[Dataset records]
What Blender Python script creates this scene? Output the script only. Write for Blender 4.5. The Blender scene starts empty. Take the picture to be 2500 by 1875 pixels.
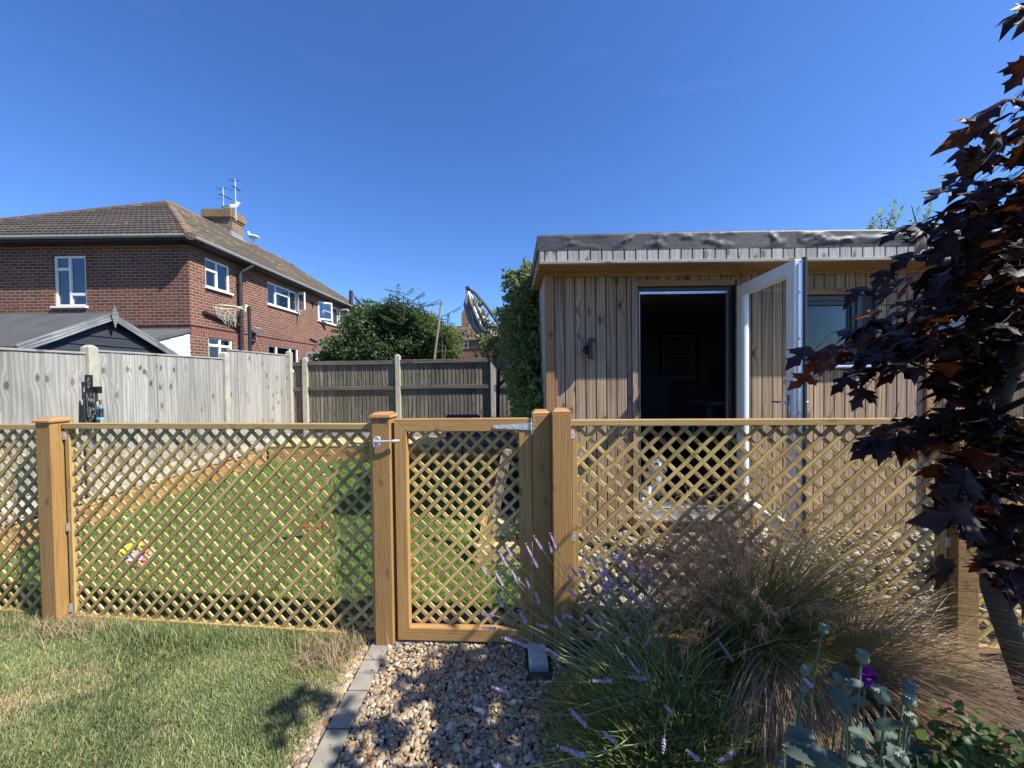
import bpy, math, random
import numpy as np
from mathutils import Vector, Matrix, Quaternion, noise as mnoise
random.seed(7); RNG = np.random.default_rng(7)
SC = bpy.context.scene; COL = SC.collection
R = math.radians; PI = math.pi

# ------------------------------------------------------------------ camera, world, sun
EYE = Vector((0, 0, 1.5)); FPX = 935.0; PITCH = R(1.12); ROLL = 0.0122
_r0 = Vector((1, 0, 0)); _u0 = Vector((0, math.sin(PITCH), math.cos(PITCH))); FW = Vector((0, math.cos(PITCH), -math.sin(PITCH)))
RT = _r0 * math.cos(ROLL) - _u0 * math.sin(ROLL); UP = _u0 * math.cos(ROLL) + _r0 * math.sin(ROLL)
cd = bpy.data.cameras.new('camera'); cam = bpy.data.objects.new('camera', cd); COL.objects.link(cam)
cd.sensor_fit = 'HORIZONTAL'; cd.sensor_width = 36.0; cd.lens = FPX * 36 / 2500; cd.clip_start = 0.05; cd.clip_end = 2000
m = Matrix((RT, UP, -FW)).transposed().to_4x4(); m.translation = EYE; cam.matrix_world = m
SC.camera = cam
SUN = Vector((2.5, -1.0, 2.88)).normalized()
w = bpy.data.worlds.new("World"); SC.world = w; w.use_nodes = True
nt = w.node_tree; bg = nt.nodes['Background']
sky = nt.nodes.new('ShaderNodeTexSky'); sky.sky_type = 'NISHITA'; sky.sun_disc = False
sky.sun_elevation = math.asin(SUN.z); sky.sun_rotation = math.atan2(SUN.x, SUN.y)
sky.air_density = 1.0; sky.dust_density = 0.3; sky.ozone_density = 3.0; sky.altitude = 0
hs = nt.nodes.new('ShaderNodeHueSaturation'); hs.inputs['Saturation'].default_value = 1.10
nt.links.new(sky.outputs[0], hs.inputs['Color']); tn = nt.nodes.new('ShaderNodeMix'); tn.data_type = 'RGBA'; tn.blend_type = 'MULTIPLY'; tn.inputs[0].default_value = 1; tn.inputs[7].default_value = (.62, .80, 1.16, 1)
nt.links.new(hs.outputs[0], tn.inputs[6])
tc = nt.nodes.new('ShaderNodeTexCoord'); mpw = nt.nodes.new('ShaderNodeMapping'); mpw.inputs['Scale'].default_value = (1.6, 1.6, 9); mpw.inputs['Rotation'].default_value = (.12, .1, .3); nt.links.new(tc.outputs['Generated'], mpw.inputs[0])
cn = nt.nodes.new('ShaderNodeTexNoise'); cn.inputs['Scale'].default_value = 2.1; cn.inputs['Detail'].default_value = 8; cn.inputs['Roughness'].default_value = .6; cn.inputs['Distortion'].default_value = .6; nt.links.new(mpw.outputs[0], cn.inputs['Vector'])
cr = nt.nodes.new('ShaderNodeMapRange'); cr.inputs[1].default_value = .60; cr.inputs[2].default_value = .80; cr.inputs[3].default_value = 0; cr.inputs[4].default_value = .02; nt.links.new(cn.outputs[0], cr.inputs[0])
cm = nt.nodes.new('ShaderNodeMix'); cm.data_type = 'RGBA'; cm.inputs[7].default_value = (5.5, 6.2, 7.5, 1); nt.links.new(cr.outputs[0], cm.inputs[0]); nt.links.new(tn.outputs[2], cm.inputs[6]); nt.links.new(cm.outputs[2], bg.inputs['Color'])
bg.inputs['Strength'].default_value = 0.085
sl = bpy.data.lights.new('sun', 'SUN'); sl.energy = 4.3; sl.angle = R(0.53); sl.color = (1.0, 0.955, 0.88)
so = bpy.data.objects.new('sun', sl); COL.objects.link(so); so.location = (10, -4, 12)
so.rotation_mode = 'QUATERNION'; so.rotation_quaternion = SUN.to_track_quat('Z', 'Y')
SC.view_settings.view_transform = 'Standard'; SC.view_settings.look = 'None'; SC.view_settings.exposure = 1.06; SC.view_settings.gamma = 1
SC.cycles.max_bounces = 8; SC.cycles.transparent_max_bounces = 24

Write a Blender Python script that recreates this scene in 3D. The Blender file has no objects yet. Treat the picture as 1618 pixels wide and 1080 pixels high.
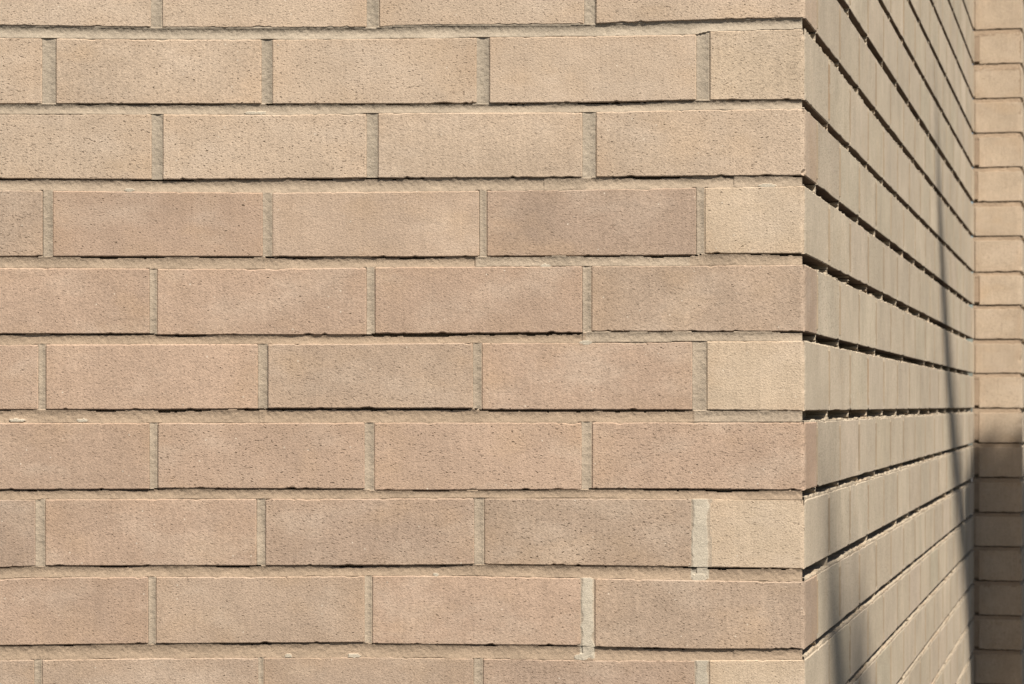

**EXERCISE DIRECTIONS:** Quote, exactly and only, the lines from the first line of the data above through the line containing "R = math.radians; PI = math.pi". The pictures do not belong in it.

**REPLY TO THE EXERCISE:**
What Blender Python script creates this scene? Output the script only. Write for Blender 4.5. The Blender scene starts empty. Take the picture to be 2500 by 1875 pixels.
import bpy, math, random
import numpy as np
from mathutils import Vector, Matrix, Quaternion, noise as mnoise
random.seed(7); RNG = np.random.default_rng(7)
SC = bpy.context.scene; COL = SC.collection
R = math.radians; PI = math.pi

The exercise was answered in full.